First Principles of Computer Programming

SICP is a rather unconventional programming book. I think this is largely because the authors seem to have started from first principles and asked “what should a good book on deep principles in high-level programming languages look like?”, rather than making all the safest choices.

Therefore, Lisp.

Therefore, presenting one element at a time (functions, data abstraction, mutability) with care and depth, rather than the (admittedly faster and more practical) approach of introducing all the simplest things first.

Therefore, spending a lot of time hammering in the point that what evaluates/compiles your program is just another program.

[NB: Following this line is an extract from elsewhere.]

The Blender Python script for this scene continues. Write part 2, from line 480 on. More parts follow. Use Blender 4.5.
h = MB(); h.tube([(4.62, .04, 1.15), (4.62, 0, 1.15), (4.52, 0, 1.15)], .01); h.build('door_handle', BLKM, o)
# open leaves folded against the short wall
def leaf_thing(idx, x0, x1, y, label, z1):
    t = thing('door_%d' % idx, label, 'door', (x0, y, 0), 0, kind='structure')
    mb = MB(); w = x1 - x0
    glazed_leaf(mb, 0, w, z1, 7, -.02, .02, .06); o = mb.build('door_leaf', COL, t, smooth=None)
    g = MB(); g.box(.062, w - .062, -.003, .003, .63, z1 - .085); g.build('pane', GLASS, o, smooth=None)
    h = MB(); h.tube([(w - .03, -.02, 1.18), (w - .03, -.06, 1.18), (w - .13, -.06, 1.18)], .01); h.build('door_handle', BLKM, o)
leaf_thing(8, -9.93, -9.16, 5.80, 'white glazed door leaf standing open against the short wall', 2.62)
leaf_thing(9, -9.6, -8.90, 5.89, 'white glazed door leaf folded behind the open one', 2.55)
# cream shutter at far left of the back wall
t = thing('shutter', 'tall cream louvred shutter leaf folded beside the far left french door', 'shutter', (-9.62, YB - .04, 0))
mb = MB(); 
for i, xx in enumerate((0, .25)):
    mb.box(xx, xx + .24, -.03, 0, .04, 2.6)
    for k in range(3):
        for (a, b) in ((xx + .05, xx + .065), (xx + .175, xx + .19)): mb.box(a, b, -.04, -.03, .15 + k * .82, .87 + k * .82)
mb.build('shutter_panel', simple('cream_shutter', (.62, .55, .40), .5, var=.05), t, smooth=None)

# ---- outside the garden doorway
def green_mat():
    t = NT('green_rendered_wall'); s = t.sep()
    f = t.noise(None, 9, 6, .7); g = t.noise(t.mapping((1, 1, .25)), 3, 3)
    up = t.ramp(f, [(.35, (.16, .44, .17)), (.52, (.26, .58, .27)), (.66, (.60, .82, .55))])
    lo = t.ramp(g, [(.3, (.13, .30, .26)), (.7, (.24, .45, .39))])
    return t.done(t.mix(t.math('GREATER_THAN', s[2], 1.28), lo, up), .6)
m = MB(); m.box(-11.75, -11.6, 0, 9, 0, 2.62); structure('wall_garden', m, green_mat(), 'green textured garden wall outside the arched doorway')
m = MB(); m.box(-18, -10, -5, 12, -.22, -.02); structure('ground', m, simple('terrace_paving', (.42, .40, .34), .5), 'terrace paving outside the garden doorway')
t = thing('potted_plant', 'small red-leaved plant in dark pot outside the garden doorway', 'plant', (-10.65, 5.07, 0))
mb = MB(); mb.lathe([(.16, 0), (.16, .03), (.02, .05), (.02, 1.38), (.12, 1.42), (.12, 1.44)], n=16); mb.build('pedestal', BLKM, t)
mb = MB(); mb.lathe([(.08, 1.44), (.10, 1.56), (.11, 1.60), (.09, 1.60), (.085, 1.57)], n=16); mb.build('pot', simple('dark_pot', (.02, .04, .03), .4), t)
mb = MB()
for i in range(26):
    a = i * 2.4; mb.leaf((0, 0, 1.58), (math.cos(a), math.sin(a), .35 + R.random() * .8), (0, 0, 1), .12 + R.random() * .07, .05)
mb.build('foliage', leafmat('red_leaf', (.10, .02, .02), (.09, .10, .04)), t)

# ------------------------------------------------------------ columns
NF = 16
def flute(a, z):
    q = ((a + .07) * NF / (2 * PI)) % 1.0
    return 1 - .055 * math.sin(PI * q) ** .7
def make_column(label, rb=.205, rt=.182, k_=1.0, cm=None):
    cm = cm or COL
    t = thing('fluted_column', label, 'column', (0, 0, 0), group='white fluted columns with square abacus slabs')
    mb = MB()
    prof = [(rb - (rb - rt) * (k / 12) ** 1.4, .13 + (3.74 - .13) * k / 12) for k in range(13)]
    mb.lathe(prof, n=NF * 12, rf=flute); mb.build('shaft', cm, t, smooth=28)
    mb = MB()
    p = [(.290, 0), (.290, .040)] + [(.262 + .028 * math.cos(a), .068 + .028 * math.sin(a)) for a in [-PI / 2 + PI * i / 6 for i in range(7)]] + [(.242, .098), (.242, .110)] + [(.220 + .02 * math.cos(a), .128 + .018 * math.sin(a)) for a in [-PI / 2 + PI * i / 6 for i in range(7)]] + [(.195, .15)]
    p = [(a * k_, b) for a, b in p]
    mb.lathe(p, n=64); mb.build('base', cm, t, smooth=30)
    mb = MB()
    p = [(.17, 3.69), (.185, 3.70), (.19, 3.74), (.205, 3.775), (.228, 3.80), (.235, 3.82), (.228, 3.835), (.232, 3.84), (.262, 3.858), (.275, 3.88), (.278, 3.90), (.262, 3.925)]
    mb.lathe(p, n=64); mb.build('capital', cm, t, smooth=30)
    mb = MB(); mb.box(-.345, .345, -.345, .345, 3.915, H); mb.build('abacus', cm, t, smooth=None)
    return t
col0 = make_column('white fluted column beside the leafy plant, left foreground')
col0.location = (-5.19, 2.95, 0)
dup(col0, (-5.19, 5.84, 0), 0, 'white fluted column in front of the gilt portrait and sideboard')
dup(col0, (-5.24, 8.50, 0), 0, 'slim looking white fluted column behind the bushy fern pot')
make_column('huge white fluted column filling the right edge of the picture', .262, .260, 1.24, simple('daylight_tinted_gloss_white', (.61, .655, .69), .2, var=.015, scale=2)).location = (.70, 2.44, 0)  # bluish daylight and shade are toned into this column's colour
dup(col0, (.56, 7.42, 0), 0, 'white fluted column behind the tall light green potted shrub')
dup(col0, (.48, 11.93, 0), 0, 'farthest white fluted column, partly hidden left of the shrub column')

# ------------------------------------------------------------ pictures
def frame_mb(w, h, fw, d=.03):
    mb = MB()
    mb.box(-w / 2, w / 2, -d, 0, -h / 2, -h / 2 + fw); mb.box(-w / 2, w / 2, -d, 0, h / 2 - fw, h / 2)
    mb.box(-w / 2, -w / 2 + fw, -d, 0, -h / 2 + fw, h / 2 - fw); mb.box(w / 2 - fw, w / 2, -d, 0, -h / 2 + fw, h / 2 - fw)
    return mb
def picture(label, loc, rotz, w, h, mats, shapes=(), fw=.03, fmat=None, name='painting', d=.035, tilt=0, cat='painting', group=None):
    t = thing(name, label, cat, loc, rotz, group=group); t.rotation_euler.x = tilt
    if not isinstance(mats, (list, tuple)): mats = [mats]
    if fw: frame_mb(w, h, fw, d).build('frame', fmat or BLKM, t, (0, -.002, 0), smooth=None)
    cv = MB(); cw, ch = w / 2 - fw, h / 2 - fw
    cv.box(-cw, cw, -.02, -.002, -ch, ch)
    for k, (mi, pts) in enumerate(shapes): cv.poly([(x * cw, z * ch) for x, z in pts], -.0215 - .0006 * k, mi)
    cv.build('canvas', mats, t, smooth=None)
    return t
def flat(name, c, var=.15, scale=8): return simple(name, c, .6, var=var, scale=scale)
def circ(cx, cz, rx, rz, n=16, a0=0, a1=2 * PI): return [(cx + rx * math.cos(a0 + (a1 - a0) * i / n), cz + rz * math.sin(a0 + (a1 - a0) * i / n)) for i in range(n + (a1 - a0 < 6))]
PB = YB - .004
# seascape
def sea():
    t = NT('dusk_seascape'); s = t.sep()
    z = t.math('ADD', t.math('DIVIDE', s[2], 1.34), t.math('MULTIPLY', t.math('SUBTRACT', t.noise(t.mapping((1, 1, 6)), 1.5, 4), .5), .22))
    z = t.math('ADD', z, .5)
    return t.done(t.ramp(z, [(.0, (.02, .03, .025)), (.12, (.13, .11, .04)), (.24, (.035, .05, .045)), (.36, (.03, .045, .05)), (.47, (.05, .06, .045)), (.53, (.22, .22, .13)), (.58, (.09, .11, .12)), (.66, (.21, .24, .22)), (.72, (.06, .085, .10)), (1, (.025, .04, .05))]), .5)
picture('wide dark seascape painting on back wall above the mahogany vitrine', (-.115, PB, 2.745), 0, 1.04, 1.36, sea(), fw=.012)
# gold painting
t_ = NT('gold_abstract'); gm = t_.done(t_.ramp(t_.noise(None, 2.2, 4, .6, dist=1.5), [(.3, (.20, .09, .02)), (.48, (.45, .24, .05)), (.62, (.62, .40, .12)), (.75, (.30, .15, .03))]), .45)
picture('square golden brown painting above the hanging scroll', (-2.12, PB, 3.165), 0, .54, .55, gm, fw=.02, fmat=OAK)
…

SICP is not about showing you the fastest route to making an app. Unless you’re of a theoretical bent, it might not even be a particularly good introduction to programming in general (on the other hand, on several occasions I was slowed down by prior misconceptions; those with a fresher perspective may avoid some difficulties).

However, it excels as a deep dive into the principles of programming. Especially if you have experience with programming but haven't yet read a systematic treatment of the topic, SICP will be invaluable in straightening out and unifying many concepts.


Links & resources
I’m not aware of an official SICP solution set, but you will find many on the internet. This one seems to be the most complete, often featuring many solutions to a given exercise.


How to Design Programs: an alternative book

A similar, first-principles-driven, Lisp-based book on programming called How to Design Programs (HTDP) also exists (I have not read it). This book was consciously designed to emulate SICP in the good while fixing the bad, particularly in the context of being used as an introduction to programming (the authors of HTDP have written an article called The Structure and Interpretation of the Computer Science Curriculum in which they summarise their case).

Incredibly, HTDP is also available available for free online. Either MIT Press has been overrun by communists, or the people who write good programming books are far more charitable than the average textbook writer.